The exercise
In your copy, include every line of the listing below exactly but none of the pictures.
-- begin Dataset --
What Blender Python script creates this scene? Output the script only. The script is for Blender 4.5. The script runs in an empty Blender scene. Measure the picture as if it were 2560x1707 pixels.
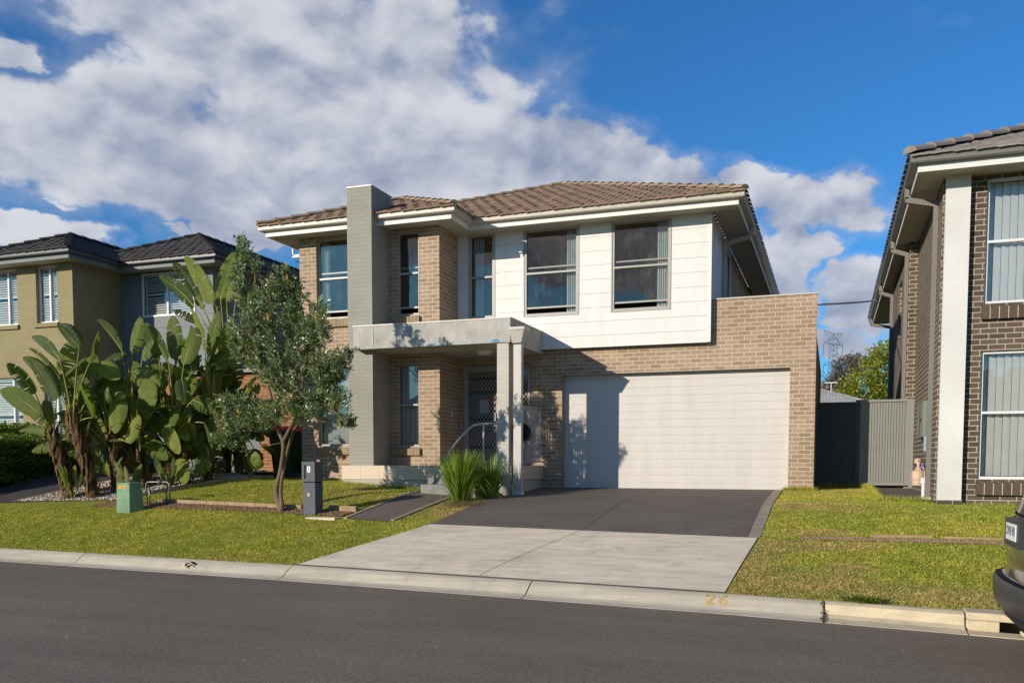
import bpy, bmesh, math, random
import numpy as np
from mathutils import Vector, Matrix
random.seed(7); rng = np.random.default_rng(7)
S = bpy.context.scene; COL = S.collection
R = math.radians
def tan(a): return math.tan(R(a))

# ------------------------------------------------------------------ camera
F = 2202.33 / 2560.0 * 36.0
yaw, pitch, roll = -0.347345, -0.0613037, 0.000977
fw = Vector((math.sin(yaw)*math.cos(pitch), math.cos(yaw)*math.cos(pitch), math.sin(pitch)))
rt = Vector((math.cos(yaw), -math.sin(yaw), 0)); up = rt.cross(fw)
r2 = math.cos(roll)*rt + math.sin(roll)*up; u2 = -math.sin(roll)*rt + math.cos(roll)*up
cd = bpy.data.cameras.new("Camera"); cam = bpy.data.objects.new("Camera", cd); COL.objects.link(cam)
cam.matrix_world = Matrix(((r2.x, u2.x, -fw.x, 0), (r2.y, u2.y, -fw.y, 0), (r2.z, u2.z, -fw.z, 0), (0, 0, 0, 1)))
cd.lens = F; cd.sensor_width = 36; cd.sensor_fit = 'HORIZONTAL'; cd.shift_y = 0.1709
cd.clip_start = 0.1; cd.clip_end = 3000
S.camera = cam
S.view_settings.view_transform = 'Standard'; S.view_settings.look = 'None'
S.view_settings.gamma = 1; S.view_settings.use_curve_mapping = False
S.view_settings.exposure = 0.0

# ------------------------------------------------------------------ sun + sky
sun_dir = Vector((-0.527, -0.796, 0.2975)).normalized()      # towards the sun
sl = bpy.data.lights.new("sun_lamp", 'SUN'); sl.energy = 5.0; sl.angle = R(0.5); sl.color = (1.0, 0.91, 0.79)
so = bpy.data.objects.new("sun_lamp", sl); COL.objects.link(so)
so.rotation_euler = (-sun_dir).to_track_quat('-Z', 'Y').to_euler()
W = bpy.data.worlds.new("World"); S.world = W; W.use_nodes = True
nt = W.node_tree; nt.nodes.clear()
def N(t, **kw):
    n = nt.nodes.new(t)
    for k, v in kw.items(): setattr(n, k, v)
    return n
def LK(a, b): nt.links.new(a, b)
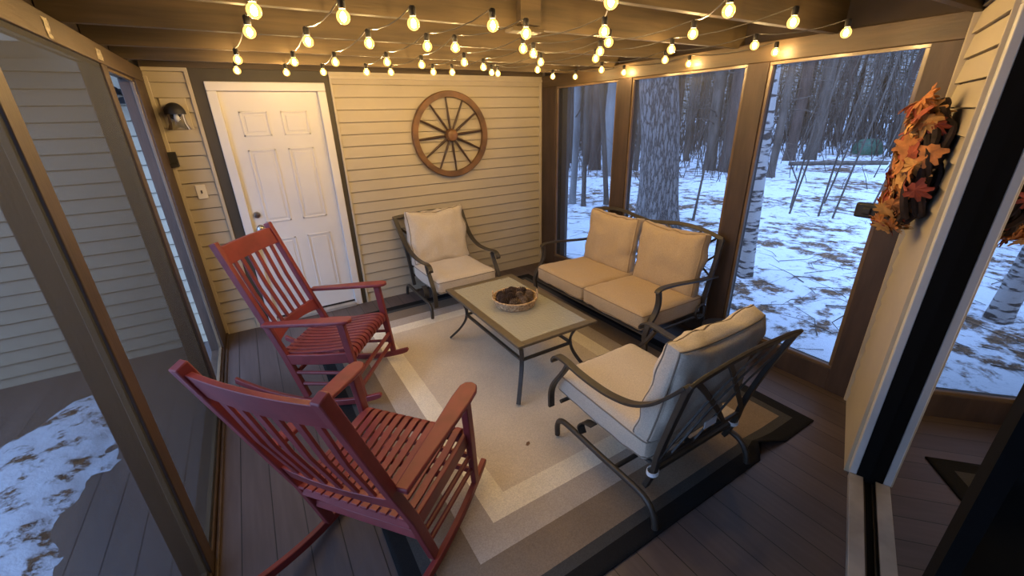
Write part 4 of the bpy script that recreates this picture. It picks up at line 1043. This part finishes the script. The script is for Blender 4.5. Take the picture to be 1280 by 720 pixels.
-- end Dataset --
Output for this task
What Blender Python script creates this scene? Output the script only. The script is for Blender 4.5. The script runs in an empty Blender scene. Measure the picture as if it were 2560x1707 pixels.
import bpy, bmesh, math, random
import numpy as np
from mathutils import Vector, Matrix
random.seed(7); rng = np.random.default_rng(7)
S = bpy.context.scene; COL = S.collection
R = math.radians
def tan(a): return math.tan(R(a))

# ------------------------------------------------------------------ camera
F = 2202.33 / 2560.0 * 36.0
yaw, pitch, roll = -0.347345, -0.0613037, 0.000977
fw = Vector((math.sin(yaw)*math.cos(pitch), math.cos(yaw)*math.cos(pitch), math.sin(pitch)))
rt = Vector((math.cos(yaw), -math.sin(yaw), 0)); up = rt.cross(fw)
r2 = math.cos(roll)*rt + math.sin(roll)*up; u2 = -math.sin(roll)*rt + math.cos(roll)*up
cd = bpy.data.cameras.new("Camera"); cam = bpy.data.objects.new("Camera", cd); COL.objects.link(cam)
cam.matrix_world = Matrix(((r2.x, u2.x, -fw.x, 0), (r2.y, u2.y, -fw.y, 0), (r2.z, u2.z, -fw.z, 0), (0, 0, 0, 1)))
cd.lens = F; cd.sensor_width = 36; cd.sensor_fit = 'HORIZONTAL'; cd.shift_y = 0.1709
cd.clip_start = 0.1; cd.clip_end = 3000
S.camera = cam
S.view_settings.view_transform = 'Standard'; S.view_settings.look = 'None'
S.view_settings.gamma = 1; S.view_settings.use_curve_mapping = False
S.view_settings.exposure = 0.0

# ------------------------------------------------------------------ sun + sky
sun_dir = Vector((-0.527, -0.796, 0.2975)).normalized()      # towards the sun
sl = bpy.data.lights.new("sun_lamp", 'SUN'); sl.energy = 5.0; sl.angle = R(0.5); sl.color = (1.0, 0.91, 0.79)
so = bpy.data.objects.new("sun_lamp", sl); COL.objects.link(so)
so.rotation_euler = (-sun_dir).to_track_quat('-Z', 'Y').to_euler()
W = bpy.data.worlds.new("World"); S.world = W; W.use_nodes = True
nt = W.node_tree; nt.nodes.clear()
def N(t, **kw):
    n = nt.nodes.new(t)
    for k, v in kw.items(): setattr(n, k, v)
    return n
def LK(a, b): nt.links.new(a, b)
Write part 4 of the bpy script that recreates this picture. It picks up at line 1043. This part finishes the script. The script is for Blender 4.5. Take the picture to be 1280 by 720 pixels.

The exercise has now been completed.